I do take pride in my computer savvy because I had already figured out the solution (clearing the browser's cache, cookies and history) before I got the email and was only down for the one day.

Dell's XPS 18 portable all-in-one desktop (with an 18" detachable touch screen) might be the only current tablet that can properly replicate the broadsheet newspaper reading experience.

There have been some surprises with the "e-dition" that I was not expecting when I signed up for digital deliveries.  For example, since there is only one daily edition uploaded on Thursdays, I am treated to all of the weekly "Life & Neighbors" sections for each area that the DDN services (Northern Montgomery County/Miami County, East Montgomery County/Dayton, South Dayton, Southern Montgomery County/Warren County as well as my locale--Greene County/Clark County).  On Sundays, I can read the Parade magazine insert and the 8-page comics section in addition to the traditional paper sections on my devices.  For those Sunday and daily "funnies", I have the ability to manipulate the display size in order to make reading the scanned graphics much easier on my aging eyes.  Speaking of vision, I'm nearly at the cusp of being able to see the displayed text on the tablet in fit-width mode without magnification (but with multifocal assistance) and I believe that the only current device that can properly replicate the full-size newspaper reading experience is the 18" detachable touch screen from Dell's XPS 18 portable all-in-one desktop computer (a 15" by 22-3/4" broadsheet would be seen at approximately 75 percent scale of the original on the 11.17" by 18-1/4" display--my 10.1" model comes in at about 44 percent scale to the physical paper).  Besides the $999 price tag for that Dell system, having a 5-pound rectangular object sitting on edge on one's lap for extended periods of time would not be very comfortable (with a similar critique of early laptops spawned the move to the smaller and lighter tablet systems). 

I still hear the "plopping" outside but I now make my way to my tablet instead of the front door (courtesy of King Features Syndicate).

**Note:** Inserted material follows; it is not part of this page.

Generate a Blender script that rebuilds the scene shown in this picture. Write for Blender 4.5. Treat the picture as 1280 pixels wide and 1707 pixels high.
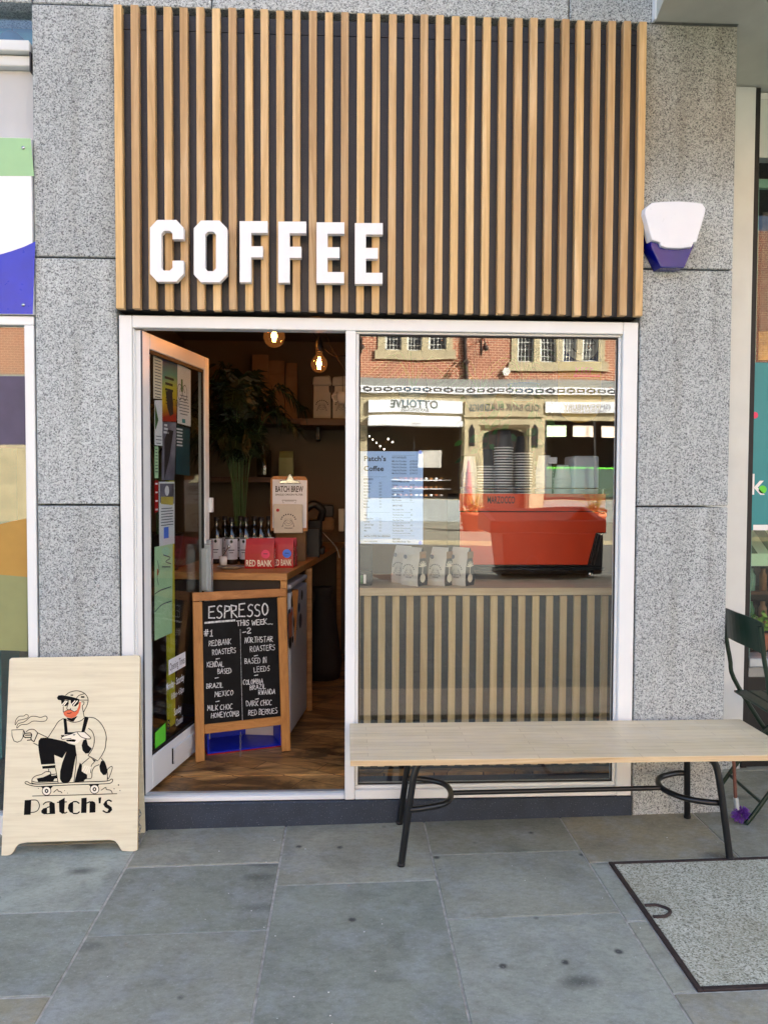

While my electronic subscriptions are currently limited to two (and I have to use a finicky Press Reader app for viewing The New York Times), I could be tempted to look at adding one or more to that list (The Washington Post and perhaps my hometown paper, The Citizens' Voice) to keep closer tabs on the goings-on in our nation's capital and for greater situational awareness in family discussions whenever I go back to visit or talk over the phone.  Just like Hi above, I do love hearing that sound and that sentiment goes for every day of the week.  I'm just wondering if there is a way to get my tablet to make a similar noise when I open up the interfaces in those early morning hours.